There was a state trial for three of the detectives involved. A judge found them not guilty. The Justice Department decided against a federal trial.

Meminger: Ten years later, would you be willing to speak to any of the officers?
Paultre-Bell: Absolutely. Although I don't think they would be willing to talk to me. But absolutely. You know, I am raising two daughters. Jada and Jordyn Bell, their father is Sean Bell. For the rest of their life, they are going to carry this story with them, no matter where these officers are now. Maybe they are not even thinking of us.
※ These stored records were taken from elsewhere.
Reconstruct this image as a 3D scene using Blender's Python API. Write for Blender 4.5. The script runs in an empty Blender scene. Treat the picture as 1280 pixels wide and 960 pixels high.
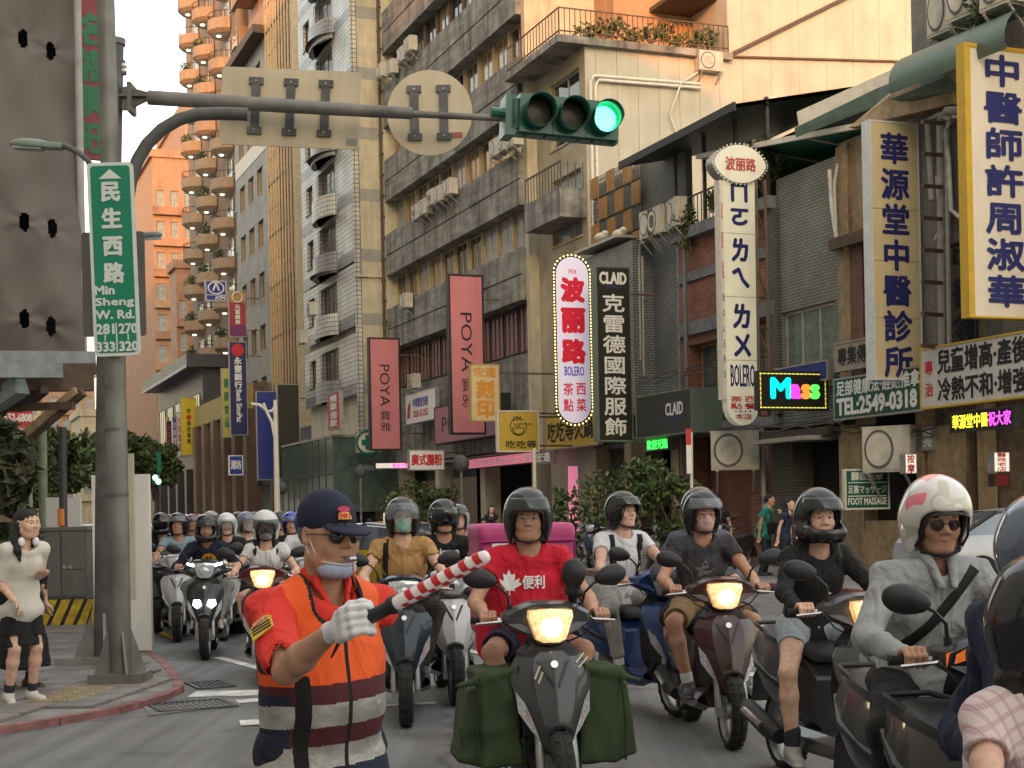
import bpy, math, random
import numpy as np
from mathutils import Vector, Matrix, Euler
R = math.radians
S = bpy.context.scene
COL = S.collection
random.seed(7)

# ---------------- camera ----------------
F, CX, CY, H, ROLL = 1850.0, 640.0, 640.0, 1.55, R(1.2)
cam = bpy.data.objects.new('camera', bpy.data.cameras.new('camera')); COL.objects.link(cam)
cam.data.sensor_width = 36; cam.data.lens = F * 36 / 1280; cam.data.shift_y = (CY - 480) / 1280
cam.data.clip_start = 0.1; cam.data.clip_end = 3000
cam.matrix_world = Matrix.Translation((0, 0, H)) @ Matrix.Rotation(R(90), 4, 'X') @ Matrix.Rotation(-ROLL, 4, 'Z')
cam.data.dof.use_dof = False
S.camera = cam

# ---------------- light ----------------
SUN_EL, SUN_DIR = R(9.0), Vector((0.10, 1.0, 0)).normalized()     # horizontal direction the light travels
S.world = bpy.data.worlds.new('World'); S.world.use_nodes = True
wn = S.world.node_tree
sky = wn.nodes.new('ShaderNodeTexSky'); sky.sky_type = 'NISHITA'; sky.sun_disc = False
sky.sun_elevation = SUN_EL
sky.sun_rotation = math.atan2(-SUN_DIR.x, -SUN_DIR.y)
sky.air_density = 1.4; sky.dust_density = 5.0; sky.ozone_density = 2.5
bg = wn.nodes['Background']; bg.inputs[1].default_value = 0.15
hz = wn.nodes.new('ShaderNodeMix'); hz.data_type = 'RGBA'; hz.inputs[0].default_value = .55; hz.inputs[7].default_value = (1.66, 1.38, 1.0, 1)   # thin bright evening haze over the whole sky
wn.links.new(sky.outputs[0], hz.inputs[6]); wn.links.new(hz.outputs[2], bg.inputs[0])
sun = bpy.data.objects.new('sun', bpy.data.lights.new('sun', 'SUN')); COL.objects.link(sun)
sun.data.energy = 2.0; sun.data.angle = R(0.5); sun.data.color = (0.21, 0.058, 0.012)
sd = (SUN_DIR * math.cos(SUN_EL) - Vector((0, 0, math.sin(SUN_EL)))).normalized()
sun.rotation_euler = sd.to_track_quat('-Z', 'Y').to_euler()
S.view_settings.view_transform = 'Standard'; S.view_settings.look = 'None'
S.view_settings.exposure = 3.1; S.view_settings.gamma = 1.0

# ---------------- frames: camera rays and the street ----------------
def ray(x, y):
    u, v = x - CX, CY - y
    c, s = math.cos(ROLL), math.sin(ROLL)
    return Vector(((u * c + v * s) / F, 1.0, (-u * s + v * c) / F))
def at(x, y, d):
    r = ray(x, y) * d
    return Vector((r.x, r.y, r.z + H))
def ground(x, y):
    r = ray(x, y); return Vector((r.x, 1, 0)) * (H / -r.z) if r.z < 0 else None
PHI = R(21.5)
NV = Vector((math.cos(PHI), math.sin(PHI), 0))        # across the street, to the right
DV = Vector((-math.sin(PHI), math.cos(PHI), 0))       # along the street, away
def st(n, v, z=0): return NV * n + DV * v + Vector((0, 0, z))
def wall_at(x, y, D):                                # (v, z) where the line of sight meets the plane n = D
    r = ray(x, y); t = D / r.dot(NV); p = r * t
    return p.dot(DV), p.z + H
def front_at(x, y, v):                               # (n, z) where it meets the plane across the street
    r = ray(x, y); t = v / r.dot(DV); p = r * t
    return p.dot(NV), p.z + H

# ---------------- objects ----------------
def tag(o, label=None, cat=None, group=None, kind=None):
    if label: o['label'] = ' '.join(label.split()[:16])
    if cat: o['category'] = cat
    if group: o['group'] = group
    if kind: o['kind'] = kind
    return o
def thing(name, label, cat, loc=(0, 0, 0), rz=0.0, group=None, kind=None):
    o = bpy.data.objects.new(name, None); COL.objects.link(o)
    o.location = loc; o.rotation_euler = (0, 0, rz); o.empty_display_size = .1
    return tag(o, label, cat, group, kind)
def link(name, me, parent=None, m=None):
    o = bpy.data.objects.new(name, me); COL.objects.link(o)
    if parent: o.parent = parent
    if m and not me.materials: me.materials.append(m)
    return o
def copy_tree(o, parent=None):
    c = o.copy(); COL.objects.link(c); c.parent = parent
    for ch in o.children: copy_tree(ch, c)
    return c

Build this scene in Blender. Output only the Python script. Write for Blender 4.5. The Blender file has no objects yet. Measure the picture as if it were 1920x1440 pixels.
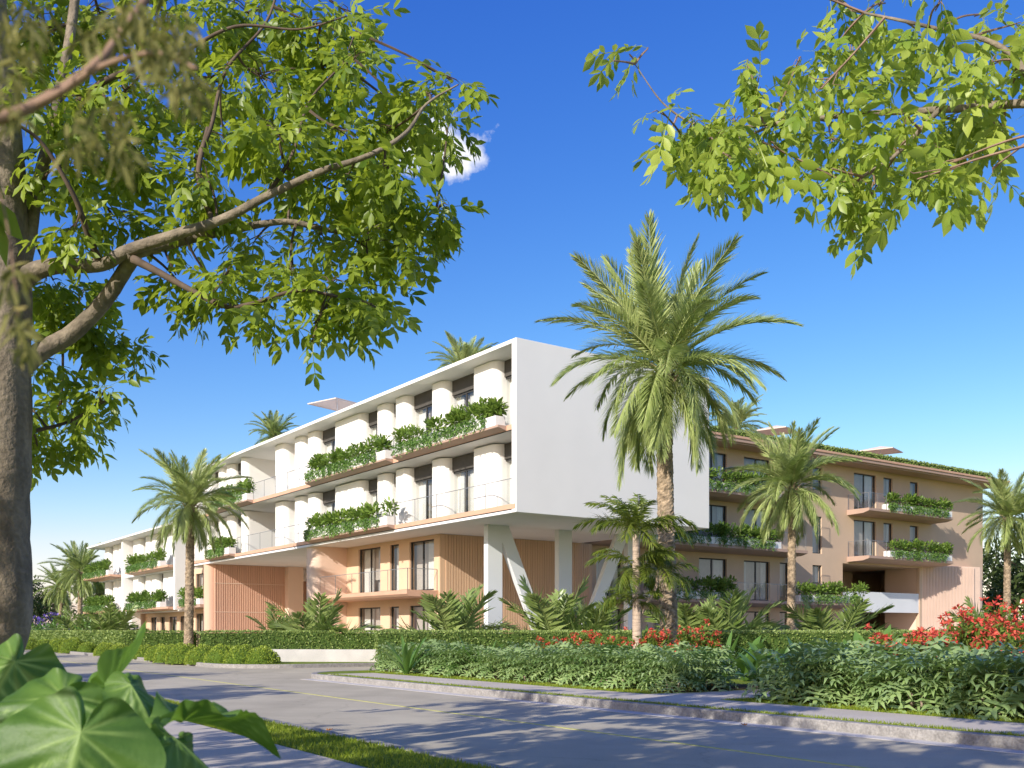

I don't know.

Ten years later, Paultre-Bell says old wounds are reopened every time she hears of another unarmed black man killed by police.

"It is like, 'Oh my gosh,' again," she said. "And for my daughters, it is a conversation I have to have, because we live in the era of social media."

And that's often a difficult conversation with the two daughters she had with Sean. One is 10 years old. The other is soon to be 14, and she's very aware of recent cases.

"When there is a highly publicized police shooting, her father's name is brought up again. And sometimes, she may be tagged in a post, or her friends may be talking about it at school," Paultre-Bell said. "And it is tough."

Paultre-Bell, who is married now and has another daughter. says she wants her children to trust police, but admits for her family. that is not always easy to do.

She's encouraged by the NYPD and other police departments admitting there needs to be more community policing strategies to improve the  troubled relationship between officers and African-Americans.

"It is a baby step in the right direction. It is," she said. "I can only hope that there is so much more done."

On Thanksgiving night at 11 p.m., Paultre-Bell and other family members will gather on Sean Bell Way in Jamaica, Queens to remember his life. At 4 a.m. Friday, they will ring a bell 50 times to reflect the number of shots police fired on that day 10 years ago.